The opened Torah at Park Avenue Synagogue in Manhattan's Upper East Side is displayed for Catholic teachers who gathered in New York for a seminar organized by the Olga Lengyel Institute for Holocaust Studies and Human Rights in New York, July 25, 2025. (NCR photo/Camillo Barone)
Paul Ackerman, a Holocaust teacher at St. Mark's High School in Wilmington, Delaware, echoed the importance of building understanding. "Each year, I get into it a little bit more," he said, "and I'm hoping that when my students leave, they have a better understanding of their Jewish neighbors and then thus they hopefully can translate that into understanding other religions as well."
Christie Kurczak, a religion teacher at Blessed Sacrament Catholic School in Savannah, Georgia, said she came with the hope of connecting Catholic teaching more closely to the Holocaust and that she left with a deeper awareness of historical ignorance.

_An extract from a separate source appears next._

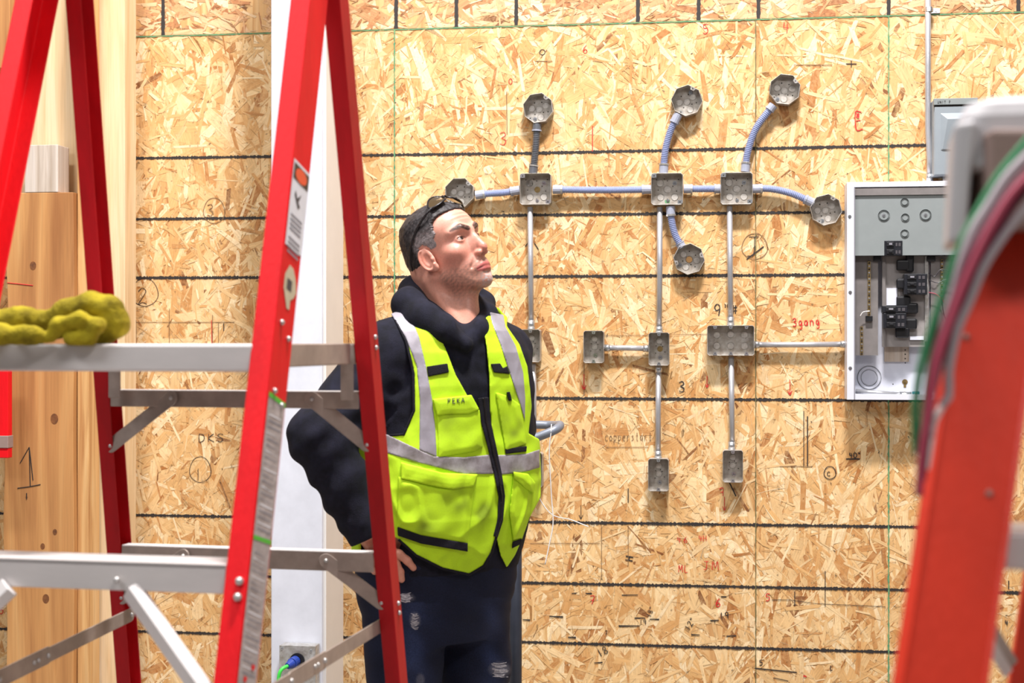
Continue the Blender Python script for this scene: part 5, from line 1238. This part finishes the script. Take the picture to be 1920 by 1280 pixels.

"I was really ignorant, to be honest," she said, "and unaware of things that our early church fathers had said and done, and how that affected antisemitism throughout the centuries."
For her, the challenge now is to bring this awareness to students and build bridges, she said. "We all are created in the image and likeness of God. We're called to love all individuals and to really put that in action."
Jason Liptow, a sixth-grade teacher at St. Joseph the Worker Catholic School in Beal City, Michigan, said he was struck by both the depth of church complicity in antisemitism and the model of interfaith friendship he witnessed.
"The rabbi and father's relationship and cooperation is a model for all of us," he said.